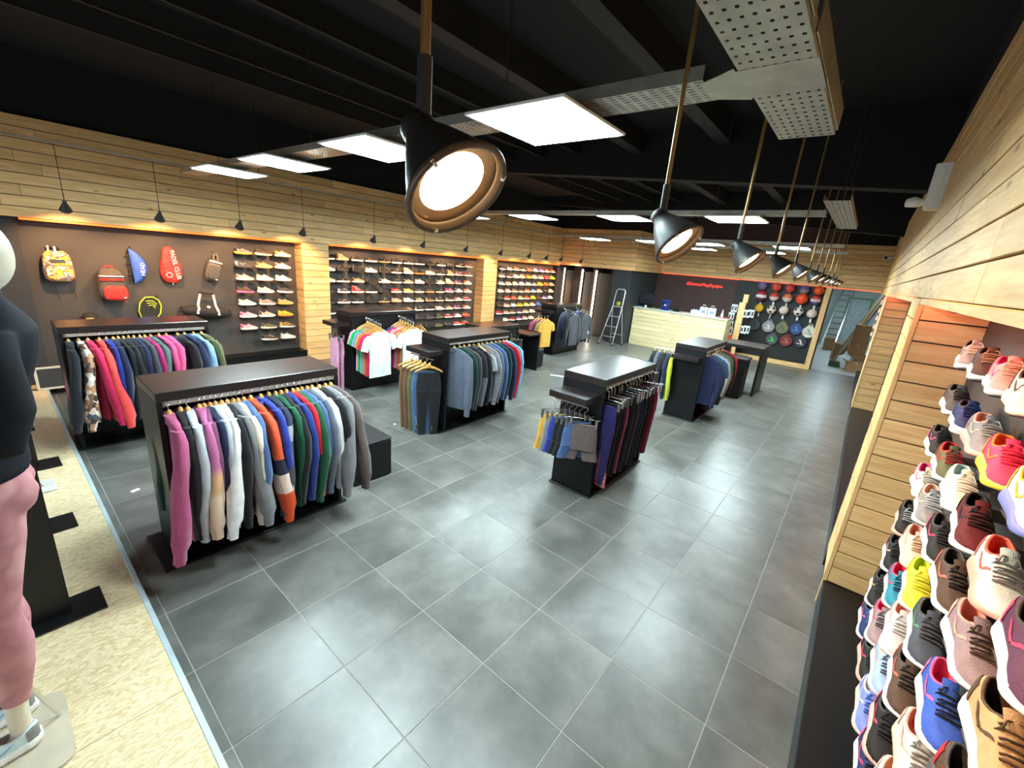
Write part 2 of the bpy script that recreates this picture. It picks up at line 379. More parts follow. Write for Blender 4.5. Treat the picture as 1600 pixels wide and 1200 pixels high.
# --- shop front behind the camera: glazed
wf = struct(MB().box(XF-.15, XF, -4, 6.6, 2.75, 4.7).box(XF-.15, XF, -4, 6.6, -.1, .12).build('wall_front', DARKW))
for y in (-3.9, -1.5, .9, 3.3, 5.7): MB().box(XF-.1, XF-.03, y-.04, y+.04, .12, 2.75, .004).build('mullion', mat('dark_frame', (40, 40, 42), .4, .5), wf)
gm = D.materials.new('clear_pane'); gm.use_nodes = True; t_ = gm.node_tree; t_.nodes.clear()
o_ = nd(t_, 'ShaderNodeOutputMaterial'); mx_ = nd(t_, 'ShaderNodeMixShader'); tr_ = nd(t_, 'ShaderNodeBsdfTransparent'); gl_ = nd(t_, 'ShaderNodeBsdfGlossy'); gl_.inputs[1].default_value = .03
mx_.inputs[0].default_value = .08; t_.links.new(tr_.outputs[0], mx_.inputs[1]); t_.links.new(gl_.outputs[0], mx_.inputs[2]); t_.links.new(mx_.outputs[0], o_.inputs[0])
for i, y in enumerate((-3.9, -1.5, .9, 3.3)):
    MB().box(XF-.075, XF-.065, y+.04, y+2.36, .12, 2.75).build('pane', gm, wf)

# --- window display platform of chipboard sheets with a metal nosing
OSB = blotch('chipboard', [(180, 152, 108), (214, 192, 152), (226, 208, 172), (196, 168, 122), (222, 204, 170), (206, 184, 142)], 9, .7, None, 'LINEAR', (1, 2.6, 1), 9)
pf = struct(MB().box(XF, -.70, -4, YB, 0, .085).build('platform', OSB))
seams = [-4, -3.22, -.79, 1.65, 4.09, YB-.12]
for a, b in zip(seams[:-1], seams[1:]):
    MB().box(XF+.02, -.701, a+.0015, b-.0015, .085, .103, .001).build('chipboard_sheet', OSB, pf)
MB().box(-.70, -.672, -4, YB-.12, 0, .106, .002).build('nosing', mat('satin_nosing', (196, 214, 220), .4, .3), pf)

# --- LED panels hanging under perforated cable trays
PANW = emis('panel_diffuser', (222, 246, 250), PANEL_E)
def panel(cx, cy, label, z=3.20, g='square LED panels under the cable trays'):
    t = thing('led_panel', label, 'light', (cx, cy, z), 0, g)
    MB().box(-.315, .315, -.315, .315, .002, .016, .002).build('frame', WHITEP, t)
    MB().box(-.29, .29, -.29, .29, -.003, .0025).build('diffuser', PANW, t)
    for s in (-1, 1): MB().tube([(0, s*.2, .016), (0, s*.2, .046)], .004, 5).build('hanger_wire', GALV, t)
for k, y in enumerate((-1.56, .02, 1.62, 3.08)): panel(1.06, y, 'square LED ceiling panel, %s from the right in the nearest row' % ORD[k])
for k, y in enumerate((-1.64, -.14, 1.52, 3.1)): panel(5.05, y, 'square LED ceiling panel, %s from the right in the middle row' % ORD[k])
for k, y in enumerate((-1.70, -.05, 1.25, 2.82)): panel(9.55, y, 'square LED ceiling panel, %s from the right in the farthest row' % ORD[k])
for k, y in enumerate((-1.0, .62)): panel(11.5, y, 'square LED ceiling panel, %s one of the short row added by the counter' % ('right' if k == 0 else 'left'))  # short row added to brighten the dim back by the counter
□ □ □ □
Objective
Please reproduce the listing exactly from its opening line through the line that contains "2.75).build('pane', gm, wf)", both included, with all pictures omitted.

Completed exercise
Write part 2 of the bpy script that recreates this picture. It picks up at line 379. More parts follow. Write for Blender 4.5. Treat the picture as 1600 pixels wide and 1200 pixels high.
# --- shop front behind the camera: glazed
wf = struct(MB().box(XF-.15, XF, -4, 6.6, 2.75, 4.7).box(XF-.15, XF, -4, 6.6, -.1, .12).build('wall_front', DARKW))
for y in (-3.9, -1.5, .9, 3.3, 5.7): MB().box(XF-.1, XF-.03, y-.04, y+.04, .12, 2.75, .004).build('mullion', mat('dark_frame', (40, 40, 42), .4, .5), wf)
gm = D.materials.new('clear_pane'); gm.use_nodes = True; t_ = gm.node_tree; t_.nodes.clear()
o_ = nd(t_, 'ShaderNodeOutputMaterial'); mx_ = nd(t_, 'ShaderNodeMixShader'); tr_ = nd(t_, 'ShaderNodeBsdfTransparent'); gl_ = nd(t_, 'ShaderNodeBsdfGlossy'); gl_.inputs[1].default_value = .03
mx_.inputs[0].default_value = .08; t_.links.new(tr_.outputs[0], mx_.inputs[1]); t_.links.new(gl_.outputs[0], mx_.inputs[2]); t_.links.new(mx_.outputs[0], o_.inputs[0])
for i, y in enumerate((-3.9, -1.5, .9, 3.3)):
    MB().box(XF-.075, XF-.065, y+.04, y+2.36, .12, 2.75).build('pane', gm, wf)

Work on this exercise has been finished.